Oui, c’est violent

A un comédien qui joue “efficace”: ça ne m’intéresse pas, ce que tu sais faire. Cette vérité-là a quelque chose à voir avec  l’arrogance de soi-même, la falsification, la mort.

Comment peux-tu savoir à l’avance ? Si ce n’est en te – et en nous racontant des histoires. De fausses histoires. Tu déformes notre seule réalité: l’écriture du poète. Tu te sers de celle-ci comme paillasson: tu y mets les pieds, sans regarder.

Les blancs entre les mots, tu ne les vois pas. Tu les piétines. Tu ne les inventes ni ne les habites. Les mots, tu en fais des baudruches et te mire dedans.

Et nous, public, nous nous emmerdons ferme. Nous ne comprenons rien. Nous n’entendons rien.

Oui, c’est violent ce que je te dis là mais tu dois connaitre les conséquences insoupçonnables et irréversibles de cette place où tu es. Tu en seras horrifié. Car tu ne veux pas de tout cela, n’est-ce pas ?
C’est pourtant ce qui arrive lorsque tu sais trop vite.

Je te propose de ne plus rien savoir. De vivre au présent l’écriture qui est entre tes mains. De ralentir ton corps et ton imagination et de goûter chaque seconde. Que chaque mot soit un paysage. 

Que tu essaie de créer, à la place de chaque blanc après un mot, un chemin neuf lequel te permettra de te conduire au mot d’après. Avec tes propres mots. Sans tricher.

Puis, une fois le chemin construit, de les effacer. De faire entendre l’invisible du texte. 

Ainsi, tu seras dans le vivant: épouser le flux continu (et souterrain) de la vie et en même temps la discontinuité qui est propre à toute parole.
Ainsi, tu seras poète car sur le plateau, c’est toi et toi seul le poète.

lorsque tu joues, c’est toi qui écris.

Oui, je te parle d’un autre endroit, lequel entrainera un autre type de « confort », tu verras: le plaisir de jouer.

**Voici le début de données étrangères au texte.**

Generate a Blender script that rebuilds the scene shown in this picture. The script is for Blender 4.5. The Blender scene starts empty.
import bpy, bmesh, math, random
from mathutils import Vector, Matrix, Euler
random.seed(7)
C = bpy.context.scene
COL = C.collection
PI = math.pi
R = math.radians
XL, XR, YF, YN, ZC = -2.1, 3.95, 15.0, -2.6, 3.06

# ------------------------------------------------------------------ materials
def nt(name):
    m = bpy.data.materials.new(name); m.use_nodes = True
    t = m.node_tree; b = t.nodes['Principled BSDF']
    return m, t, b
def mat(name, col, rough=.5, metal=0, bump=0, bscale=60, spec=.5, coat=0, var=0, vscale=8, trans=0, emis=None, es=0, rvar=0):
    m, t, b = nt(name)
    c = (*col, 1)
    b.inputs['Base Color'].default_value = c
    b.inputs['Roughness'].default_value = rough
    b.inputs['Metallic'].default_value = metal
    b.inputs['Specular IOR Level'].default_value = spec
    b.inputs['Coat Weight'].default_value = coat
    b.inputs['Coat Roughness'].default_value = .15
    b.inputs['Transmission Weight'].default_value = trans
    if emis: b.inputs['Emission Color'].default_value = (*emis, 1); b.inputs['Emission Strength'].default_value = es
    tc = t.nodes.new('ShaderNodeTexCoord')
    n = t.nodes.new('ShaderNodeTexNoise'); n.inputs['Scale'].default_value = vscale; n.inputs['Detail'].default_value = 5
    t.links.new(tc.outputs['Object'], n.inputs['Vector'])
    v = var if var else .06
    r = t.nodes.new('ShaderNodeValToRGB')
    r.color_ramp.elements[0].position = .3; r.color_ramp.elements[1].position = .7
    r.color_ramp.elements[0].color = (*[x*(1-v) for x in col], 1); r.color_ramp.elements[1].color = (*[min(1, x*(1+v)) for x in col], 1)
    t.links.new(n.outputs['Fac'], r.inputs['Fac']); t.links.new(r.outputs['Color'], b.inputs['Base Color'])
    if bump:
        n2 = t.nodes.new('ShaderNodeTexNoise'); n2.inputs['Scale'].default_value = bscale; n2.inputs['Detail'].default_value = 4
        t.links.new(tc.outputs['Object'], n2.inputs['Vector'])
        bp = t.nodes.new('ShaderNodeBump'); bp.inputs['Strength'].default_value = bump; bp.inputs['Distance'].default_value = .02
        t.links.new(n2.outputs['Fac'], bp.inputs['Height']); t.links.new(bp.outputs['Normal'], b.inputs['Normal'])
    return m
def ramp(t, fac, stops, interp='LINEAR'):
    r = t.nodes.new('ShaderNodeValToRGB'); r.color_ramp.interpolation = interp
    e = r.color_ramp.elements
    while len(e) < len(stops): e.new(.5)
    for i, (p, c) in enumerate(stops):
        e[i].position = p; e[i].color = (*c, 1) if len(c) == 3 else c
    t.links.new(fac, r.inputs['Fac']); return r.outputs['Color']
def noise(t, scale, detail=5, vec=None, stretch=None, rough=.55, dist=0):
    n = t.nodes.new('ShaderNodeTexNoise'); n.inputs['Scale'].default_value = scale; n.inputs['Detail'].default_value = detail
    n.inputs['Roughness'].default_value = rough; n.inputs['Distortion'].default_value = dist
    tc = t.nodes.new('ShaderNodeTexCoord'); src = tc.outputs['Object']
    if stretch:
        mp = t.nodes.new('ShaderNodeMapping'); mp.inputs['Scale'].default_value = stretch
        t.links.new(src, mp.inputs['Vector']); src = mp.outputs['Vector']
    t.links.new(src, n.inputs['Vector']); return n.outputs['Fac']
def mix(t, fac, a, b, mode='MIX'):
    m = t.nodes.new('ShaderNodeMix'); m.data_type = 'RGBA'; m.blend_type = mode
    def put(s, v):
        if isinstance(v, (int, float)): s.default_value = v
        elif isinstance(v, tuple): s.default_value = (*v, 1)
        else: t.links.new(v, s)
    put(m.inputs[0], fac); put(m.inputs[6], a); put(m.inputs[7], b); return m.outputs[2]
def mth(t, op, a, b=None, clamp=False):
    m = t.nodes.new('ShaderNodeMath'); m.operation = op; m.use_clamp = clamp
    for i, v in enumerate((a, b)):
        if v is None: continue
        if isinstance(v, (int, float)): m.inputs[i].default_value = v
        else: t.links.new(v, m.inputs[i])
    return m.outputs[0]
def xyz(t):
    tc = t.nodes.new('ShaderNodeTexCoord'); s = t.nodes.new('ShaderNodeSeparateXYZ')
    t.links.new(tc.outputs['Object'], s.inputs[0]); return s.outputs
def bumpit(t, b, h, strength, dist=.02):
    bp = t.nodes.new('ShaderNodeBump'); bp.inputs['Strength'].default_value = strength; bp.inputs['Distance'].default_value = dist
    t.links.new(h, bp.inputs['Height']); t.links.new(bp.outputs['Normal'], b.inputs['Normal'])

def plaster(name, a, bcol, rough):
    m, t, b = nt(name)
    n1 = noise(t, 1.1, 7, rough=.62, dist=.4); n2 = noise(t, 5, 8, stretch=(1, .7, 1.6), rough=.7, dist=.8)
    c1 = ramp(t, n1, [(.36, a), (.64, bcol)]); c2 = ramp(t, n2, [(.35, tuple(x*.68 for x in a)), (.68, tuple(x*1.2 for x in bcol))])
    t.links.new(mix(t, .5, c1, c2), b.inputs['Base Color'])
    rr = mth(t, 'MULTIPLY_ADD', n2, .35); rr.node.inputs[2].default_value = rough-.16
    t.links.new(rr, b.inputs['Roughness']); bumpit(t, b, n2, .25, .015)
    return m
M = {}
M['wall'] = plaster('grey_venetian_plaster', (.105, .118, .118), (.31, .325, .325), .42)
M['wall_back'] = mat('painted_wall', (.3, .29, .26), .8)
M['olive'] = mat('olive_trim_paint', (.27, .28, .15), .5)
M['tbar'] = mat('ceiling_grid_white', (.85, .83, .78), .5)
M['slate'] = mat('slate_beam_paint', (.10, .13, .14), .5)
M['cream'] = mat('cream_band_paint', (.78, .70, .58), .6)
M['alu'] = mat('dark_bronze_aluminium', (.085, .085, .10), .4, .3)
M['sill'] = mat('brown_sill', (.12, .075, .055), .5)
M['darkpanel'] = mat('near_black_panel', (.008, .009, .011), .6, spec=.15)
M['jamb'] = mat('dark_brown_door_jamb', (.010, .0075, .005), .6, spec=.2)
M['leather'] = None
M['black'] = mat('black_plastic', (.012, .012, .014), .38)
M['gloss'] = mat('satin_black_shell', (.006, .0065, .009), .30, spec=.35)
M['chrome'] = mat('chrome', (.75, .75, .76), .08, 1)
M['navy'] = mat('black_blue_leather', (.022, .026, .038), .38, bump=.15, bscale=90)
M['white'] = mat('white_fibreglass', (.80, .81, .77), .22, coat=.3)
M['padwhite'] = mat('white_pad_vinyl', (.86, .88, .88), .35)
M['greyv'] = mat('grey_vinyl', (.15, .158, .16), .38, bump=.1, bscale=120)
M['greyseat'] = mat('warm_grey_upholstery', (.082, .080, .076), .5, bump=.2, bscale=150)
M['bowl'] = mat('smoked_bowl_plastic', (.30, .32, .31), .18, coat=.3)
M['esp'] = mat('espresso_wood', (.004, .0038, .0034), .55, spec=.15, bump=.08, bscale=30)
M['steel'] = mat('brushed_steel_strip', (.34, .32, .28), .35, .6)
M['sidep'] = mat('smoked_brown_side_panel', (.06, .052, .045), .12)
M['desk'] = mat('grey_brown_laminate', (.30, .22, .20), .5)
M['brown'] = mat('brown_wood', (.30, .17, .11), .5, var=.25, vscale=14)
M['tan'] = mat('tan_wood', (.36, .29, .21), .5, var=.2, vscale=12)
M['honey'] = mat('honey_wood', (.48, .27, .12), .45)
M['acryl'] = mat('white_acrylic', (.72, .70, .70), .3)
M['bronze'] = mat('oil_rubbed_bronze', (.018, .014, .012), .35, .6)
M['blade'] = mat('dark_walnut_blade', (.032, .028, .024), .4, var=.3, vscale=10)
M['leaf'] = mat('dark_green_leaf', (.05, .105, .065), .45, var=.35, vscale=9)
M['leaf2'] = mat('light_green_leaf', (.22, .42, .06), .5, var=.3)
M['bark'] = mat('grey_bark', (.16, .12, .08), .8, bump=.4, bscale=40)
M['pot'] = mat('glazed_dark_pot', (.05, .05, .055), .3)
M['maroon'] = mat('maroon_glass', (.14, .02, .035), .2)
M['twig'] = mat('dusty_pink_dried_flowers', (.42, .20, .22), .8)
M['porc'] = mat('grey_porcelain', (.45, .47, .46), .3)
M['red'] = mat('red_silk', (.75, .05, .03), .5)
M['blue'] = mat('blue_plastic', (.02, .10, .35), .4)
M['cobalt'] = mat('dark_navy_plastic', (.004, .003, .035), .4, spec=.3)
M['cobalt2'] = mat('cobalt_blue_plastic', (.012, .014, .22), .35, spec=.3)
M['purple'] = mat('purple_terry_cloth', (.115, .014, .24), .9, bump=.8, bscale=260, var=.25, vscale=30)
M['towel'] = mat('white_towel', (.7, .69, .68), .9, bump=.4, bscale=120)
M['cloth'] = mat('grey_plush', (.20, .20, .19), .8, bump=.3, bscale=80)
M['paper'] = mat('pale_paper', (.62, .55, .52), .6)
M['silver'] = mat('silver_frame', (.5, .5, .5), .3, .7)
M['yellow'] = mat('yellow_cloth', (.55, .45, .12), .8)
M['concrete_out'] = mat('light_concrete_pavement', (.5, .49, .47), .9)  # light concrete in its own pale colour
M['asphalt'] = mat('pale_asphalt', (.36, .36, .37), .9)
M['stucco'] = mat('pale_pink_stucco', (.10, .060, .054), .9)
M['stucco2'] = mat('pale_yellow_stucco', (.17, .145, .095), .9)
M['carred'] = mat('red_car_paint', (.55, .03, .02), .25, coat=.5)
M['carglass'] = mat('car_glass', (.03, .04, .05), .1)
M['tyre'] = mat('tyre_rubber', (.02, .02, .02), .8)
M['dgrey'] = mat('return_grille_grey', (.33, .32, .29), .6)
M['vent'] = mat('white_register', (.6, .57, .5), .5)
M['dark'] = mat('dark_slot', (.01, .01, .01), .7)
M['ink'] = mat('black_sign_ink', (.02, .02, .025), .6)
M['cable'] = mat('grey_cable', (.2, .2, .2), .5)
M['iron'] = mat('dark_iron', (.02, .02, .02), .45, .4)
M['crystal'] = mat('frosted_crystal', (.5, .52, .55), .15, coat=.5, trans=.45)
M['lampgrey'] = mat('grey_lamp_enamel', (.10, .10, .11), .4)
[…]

Une jubilation dont tu n’as pas idée…
Tu ne peux rien faire sans plaisir, sans joie. Le vrai plaisir va avec le vrai vertige (et la vraie peur – libératrice): vivre intensément le moment présent, sans connaitre le moment d’après.
C’est sur ce chemin-là que je te propose de nous aventurer: il n’y a pas d’autre aventure, il n’y a pas d’autre théâtre que celui-là.

Tout le reste n’est que falsification.